As consequências do derrube da chaminé principal do Algarve Exportador são muitas e vão perdurar. Nem o tempo as conseguirá apagar. A primeira é a de, com este gesto, se derrubar um pedaço da nossa história e da memória recente da vida conserveira de Lagos. Este querer apagar o passado mutila o presente e empobrece também o nosso futuro.

Outra consequência é a de, com esta aprovação tácita ou explícita, a gestão dos nossos destinos colectivos sofrer um enorme abanão com a demolição. Quem nos representa terá de ter a sensibilidade suficiente para saber que, se não se preservar o passado, se está a empobrecer o presente e a hipotecar o futuro. E estas premissas devem estar bem presentes nos nossos representantes e nos técnicos que os assessoriam.

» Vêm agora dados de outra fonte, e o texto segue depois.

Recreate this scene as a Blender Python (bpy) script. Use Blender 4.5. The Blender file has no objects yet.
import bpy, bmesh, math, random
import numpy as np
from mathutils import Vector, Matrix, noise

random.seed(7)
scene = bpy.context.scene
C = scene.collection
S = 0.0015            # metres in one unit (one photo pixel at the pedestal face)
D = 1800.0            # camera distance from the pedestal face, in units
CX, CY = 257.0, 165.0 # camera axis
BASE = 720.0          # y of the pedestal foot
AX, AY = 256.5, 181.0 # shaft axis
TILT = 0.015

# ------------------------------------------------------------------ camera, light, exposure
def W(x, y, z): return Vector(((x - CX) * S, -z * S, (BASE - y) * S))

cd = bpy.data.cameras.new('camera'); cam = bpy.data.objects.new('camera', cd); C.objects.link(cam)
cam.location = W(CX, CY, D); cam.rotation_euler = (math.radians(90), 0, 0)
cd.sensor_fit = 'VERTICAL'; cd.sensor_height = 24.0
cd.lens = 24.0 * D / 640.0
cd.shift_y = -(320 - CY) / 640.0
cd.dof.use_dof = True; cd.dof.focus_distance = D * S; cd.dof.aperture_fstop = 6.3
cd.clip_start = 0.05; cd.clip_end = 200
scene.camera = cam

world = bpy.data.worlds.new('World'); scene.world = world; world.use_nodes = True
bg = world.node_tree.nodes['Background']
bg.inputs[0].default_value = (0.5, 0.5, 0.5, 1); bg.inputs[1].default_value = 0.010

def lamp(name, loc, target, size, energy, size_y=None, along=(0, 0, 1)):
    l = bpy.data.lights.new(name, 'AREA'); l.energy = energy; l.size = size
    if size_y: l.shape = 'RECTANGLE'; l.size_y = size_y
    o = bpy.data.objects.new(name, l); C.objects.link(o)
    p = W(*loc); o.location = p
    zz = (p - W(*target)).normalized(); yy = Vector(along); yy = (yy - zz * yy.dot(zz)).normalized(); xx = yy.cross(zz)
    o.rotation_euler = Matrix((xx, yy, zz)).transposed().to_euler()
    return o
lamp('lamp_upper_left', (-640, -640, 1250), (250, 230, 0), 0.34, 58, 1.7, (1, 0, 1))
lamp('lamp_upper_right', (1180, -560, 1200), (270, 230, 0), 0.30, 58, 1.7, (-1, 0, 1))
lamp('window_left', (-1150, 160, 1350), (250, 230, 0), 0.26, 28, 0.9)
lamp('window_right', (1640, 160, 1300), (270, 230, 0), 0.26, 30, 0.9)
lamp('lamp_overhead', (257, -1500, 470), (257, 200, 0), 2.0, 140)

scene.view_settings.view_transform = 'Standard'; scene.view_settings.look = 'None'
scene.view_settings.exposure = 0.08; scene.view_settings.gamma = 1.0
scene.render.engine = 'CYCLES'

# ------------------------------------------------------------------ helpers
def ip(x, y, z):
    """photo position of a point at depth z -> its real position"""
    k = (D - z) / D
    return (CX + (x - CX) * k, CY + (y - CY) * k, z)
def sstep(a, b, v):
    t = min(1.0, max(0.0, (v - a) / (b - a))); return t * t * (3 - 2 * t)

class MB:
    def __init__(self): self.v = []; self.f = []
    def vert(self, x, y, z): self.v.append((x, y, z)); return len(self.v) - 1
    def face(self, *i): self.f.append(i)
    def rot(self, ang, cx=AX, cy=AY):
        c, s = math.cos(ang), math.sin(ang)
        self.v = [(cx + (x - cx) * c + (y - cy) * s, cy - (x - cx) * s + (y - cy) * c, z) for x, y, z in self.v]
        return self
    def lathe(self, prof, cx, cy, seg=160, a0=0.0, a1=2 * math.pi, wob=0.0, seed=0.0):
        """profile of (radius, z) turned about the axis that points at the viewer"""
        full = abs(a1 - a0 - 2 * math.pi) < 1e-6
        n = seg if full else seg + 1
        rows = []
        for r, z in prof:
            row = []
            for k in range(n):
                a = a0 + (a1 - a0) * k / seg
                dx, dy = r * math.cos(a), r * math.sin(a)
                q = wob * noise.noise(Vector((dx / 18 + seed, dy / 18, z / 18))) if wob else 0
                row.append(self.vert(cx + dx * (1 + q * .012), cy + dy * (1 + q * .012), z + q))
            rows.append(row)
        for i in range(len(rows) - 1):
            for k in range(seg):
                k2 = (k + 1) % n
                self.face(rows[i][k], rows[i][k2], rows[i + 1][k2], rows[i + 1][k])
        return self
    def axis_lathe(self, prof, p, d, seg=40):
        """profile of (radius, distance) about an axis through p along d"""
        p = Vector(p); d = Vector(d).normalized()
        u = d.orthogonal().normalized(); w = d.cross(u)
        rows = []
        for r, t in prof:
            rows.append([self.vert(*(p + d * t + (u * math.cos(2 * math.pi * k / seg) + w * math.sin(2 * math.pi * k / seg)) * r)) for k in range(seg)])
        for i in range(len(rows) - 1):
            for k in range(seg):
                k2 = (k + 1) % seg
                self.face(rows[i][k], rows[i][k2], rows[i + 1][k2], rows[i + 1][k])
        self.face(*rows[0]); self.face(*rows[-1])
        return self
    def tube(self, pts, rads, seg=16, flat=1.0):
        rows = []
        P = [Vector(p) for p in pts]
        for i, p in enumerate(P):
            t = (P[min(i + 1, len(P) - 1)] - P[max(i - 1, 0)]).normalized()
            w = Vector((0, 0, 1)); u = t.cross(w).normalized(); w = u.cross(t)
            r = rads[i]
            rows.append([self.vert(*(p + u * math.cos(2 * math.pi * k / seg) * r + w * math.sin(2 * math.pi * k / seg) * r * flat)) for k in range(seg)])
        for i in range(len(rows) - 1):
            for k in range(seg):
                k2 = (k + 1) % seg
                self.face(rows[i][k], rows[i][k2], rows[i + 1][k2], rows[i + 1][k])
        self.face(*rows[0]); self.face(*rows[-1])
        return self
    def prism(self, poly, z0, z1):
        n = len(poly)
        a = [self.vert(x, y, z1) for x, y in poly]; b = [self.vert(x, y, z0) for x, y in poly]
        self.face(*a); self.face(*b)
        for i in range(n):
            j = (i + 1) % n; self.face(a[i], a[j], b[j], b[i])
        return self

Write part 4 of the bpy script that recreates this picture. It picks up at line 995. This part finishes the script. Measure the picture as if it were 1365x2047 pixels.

Enquanto a mentalidade do utilitarismo primário continuar a imperar, em vez de se respeitar e preservar o nosso passado, de se delinear uma estratégia para um crescimento harmónico e em obediência a todo o traçado do nosso urbanístico secular e em sintonia com a nossa geografia, vamo-nos submetendo à ganância da construção com a demolição de símbolos como este.

E, então, não é de admirar que os planos diretores visem mais a responder ao mundo da especulação, com terrenos selecionados, do que ao crescimento de uma cidade onde a harmonia com o seu passado seja um legado para as gerações vindouras. Mas, enquanto esta mentalidade imperar, vamos continuar a assistir a muitas demolições do nosso património edificado como acaba de acontecer no Algarve Exportador.